[curves] E-521

Michael Hamburg mike at shiftleft.org
Mon Oct 27 16:42:02 PDT 2014


I just checked in a (still experimental!) mod to the Goldilocks code which enables p521.  Compile with:

make clean all test bench FIELD=p521 CC=clang XCFLAGS=-DGOLDI_FIELD_BITS=521 ARCH=arch_x86_64_r12

Probably requires AVX2.

Current Haswell cycle count:
	keygen: 270kcy
	ecdh: 803kcy
	sign: 283kcy
	verif: 907kcy

This is with the same high-level algorithms as the other Goldilocks benchmarks: constant-time, no variable lookups, compressed points, includes the hashing.  HT and turbo off.
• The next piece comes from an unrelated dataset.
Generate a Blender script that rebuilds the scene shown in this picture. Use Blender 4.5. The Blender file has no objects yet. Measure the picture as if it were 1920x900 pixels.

So E-521 can be almost as fast as Granger and Scott said (or maybe faster, who knows), but it’s tricky to get there.

Cheers,
— Mike



> On Oct 23, 2014, at 6:38 PM, Michael Hamburg <mike at shiftleft.org> wrote:
> 
>> 
>> On Oct 23, 2014, at 10:05 AM, Trevor Perrin <trevp at trevp.net> wrote:
>> 
>> On Thu, Oct 23, 2014 at 5:04 AM, Samuel Neves <sneves at dei.uc.pt> wrote:
>>> 
>>> The Haswell cycle counts mentioned in the paper do not take Turbo Boost into account, and therefore are lower than the
>>> real number; taking into account that the Core i7 4770 chip was used (3.4 to 3.9 GHz overclocking), the Haswell cycle
>>> count should be ~893000.  I have been able to get this slightly down to ~884000.
>>> 
>>> On Sandy Bridge, I get somewhat better timings than reported by DJB: ~1030000 cycles.
>> 
>> Thanks!, updated [1].
>> 
>> By that scoring, Mike's Goldilocks implementation retains the
>> "relative efficiency" crown.  But the E-521 numbers are without ASM
>> optimization.  And their 9 limbs / 58-bit radix seems impressive
>> (Goldlilocks uses 8 limbs / 56-bit radix).
>> 
>> So this seems pretty close, I wonder what a better-optimized 521 could do...
>> 
>> 
>> Trevor
>> 
>> 
>> [1] https://docs.google.com/a/trevp.net/spreadsheet/ccc?key=0Aiexaz_YjIpddFJuWlNZaDBvVTRFSjVYZDdjakxoRkE&usp=sharing#gid=0
> 
> The Goldilocks code is almost ready to support E-521.  As a warmup non-Ed448 curve, I took preliminary benchmarks for Ed480-Ridinghood.  From one benchmark run (not SUPERCOP, etc):
>        Goldilocks: 178kcy keygen, 536kcy ecdh
>        Ridinghood: 193kcy keygen, 617kcy ecdh
> Difference = +8%, +15%.
> 
> The +15% reflects some sections which aren’t optimized yet, along the lines of if (EDWARDS_D > 0) { do something slow; } or if (Mike hasn’t calculated the carry handling limits yet) { reduce just to be safe; }
> 
> I also have a 521-bit multiplier which takes 145 Haswell cycles in preliminary benchmarks.  Like Granger-Scott, it uses 9 limbs of 58 bits each.  It’s still using 3-way Chung-Hasan, so it does more multiplies and fewer adds than the Granger-Scott technique.  Its speed advantage, if it actually has one, is probably from tighter tuning.  But if that’s accurate it might be comparably fast to what Granger and Scott quoted (but measured properly, with TurboBoost off).